In other words, I'm arguing that relative pronouns are used out of a
necessity to disambiguate the function of a subsequent verb. In
Japanese, the function can't be ambiguous since verbs of different
functions come in different places, so there is not that necessity,
and therefore Japanese doesn't have relative pronouns.
> Your complaint is my complaint too. The main subject (or topic marker) and
> the main verb tend to be widely separated in a long sentence due to the
> lack of devices like relatives in Japanese.
Well, I'm not complaining. Japanese is just fine the way it is. It's
great, in fact. <g> However, in order to bring the main subject and
main verb closer together, you'd need to do more than use a relative.

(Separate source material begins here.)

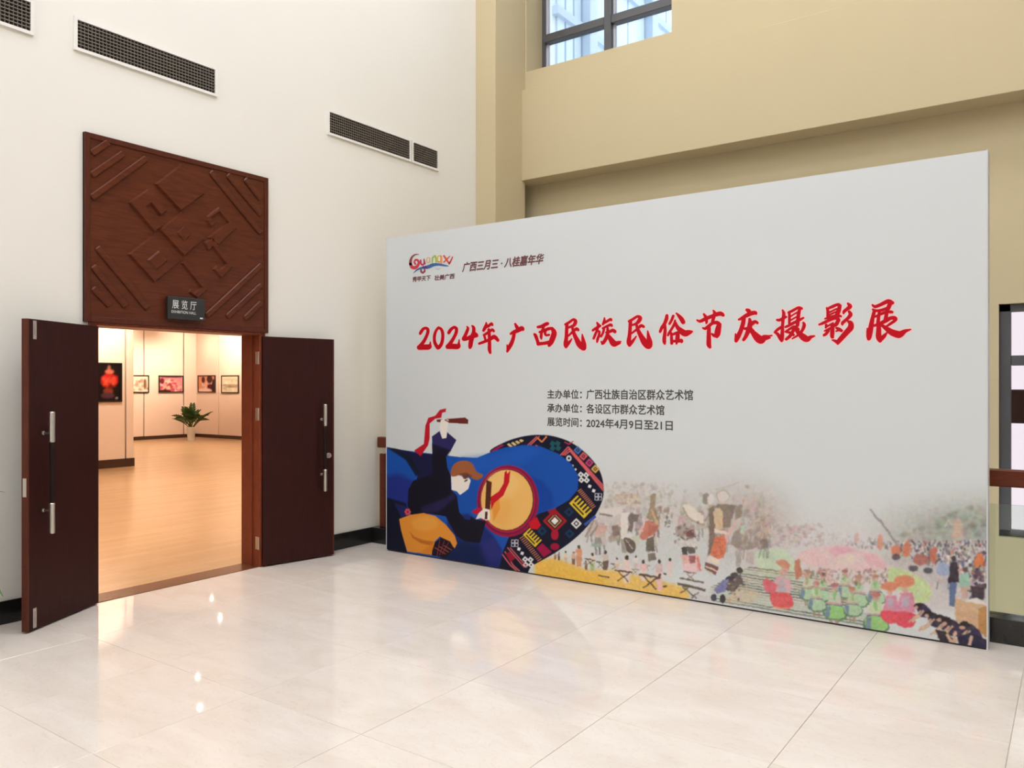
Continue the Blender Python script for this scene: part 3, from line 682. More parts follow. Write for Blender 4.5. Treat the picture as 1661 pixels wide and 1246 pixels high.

You'd have to change Japanese to SVO.
Still, there's strategies for getting around what you view as a
problem. The most common is probably just breaking up the clause with
で after introducing the head early on.
1) 昨日来た人で、背が小さくて、茶髪で、変な帽子をかぶっていたんだけど、そんな人、見た?
instead of
2) 背が小さくて、茶髪で、変な帽子をかぶっていて、昨日来た人、見た?
Of course, this isn't allowed in writing, which is really the only
place where the problem of long sentences occurs, but there you have
it.
> However, in order to bring the main subject and
> main verb closer together, you'd need to do more than use a relative.
> You'd have to change Japanese to SVO.
Again the point about SVO is that O is a noun that can be directly
connected with a following relative (clause) (i.e., postmodification),
which cannot be the case with SOV. I'm still not sure about the
relevance of what you call "the function of verbs" in comparing SVO and
SOV.
Anyway, my simplistic summary is:
English is basically SVO (i.e., noun-ending), therefore it has/needs
relatives.
Japanese is basically SOV (i.e., verb-ending), therefore it doesn't
have/need relatives.
> Still, there's strategies for getting around what you view as a
> problem. The most common is probably just breaking up the clause with
> で after introducing the head early on.
>
> 1) 昨日来た人で、背が小さくて、茶髪で、変な帽子をかぶっていたんだけど、そんな人、見た?
>
> instead of
>
> 2) 背が小さくて、茶髪で、変な帽子をかぶっていて、昨日来た人、見た?
>
> Of course, this isn't allowed in writing, which is really the only
> place where the problem of long sentences occurs, but there you have
> it.
Right. And again and again we encounter long Japanese sentences where
the subject and verb are widely separated and words/phrases are
repetitive....
Shinya Suzuki @ will be off-line for a few days
> Again the point about SVO is that O is a noun that can be directly
> connected with a following relative (clause) (i.e., postmodification),
> which cannot be the case with SOV. I'm still not sure about the
> relevance of what you call "the function of verbs" in comparing SVO and
> SOV.
Well, in left-branching languages, a verb before a head functions to
modify the head, whereas one after a head is the verb governed by that
head. Ergo, no need for relativizers. The position of the verb
determines its function in this sense.
In right-branching languages, verbs can only come after heads, so you
need a way of distinguishing their functions.
I'll take your competing theory (the Suzuki Theory) under
consideration, and maybe we can continue our academic theorizing at
the next Congress of Branched Linguistics (aka not-honyaku).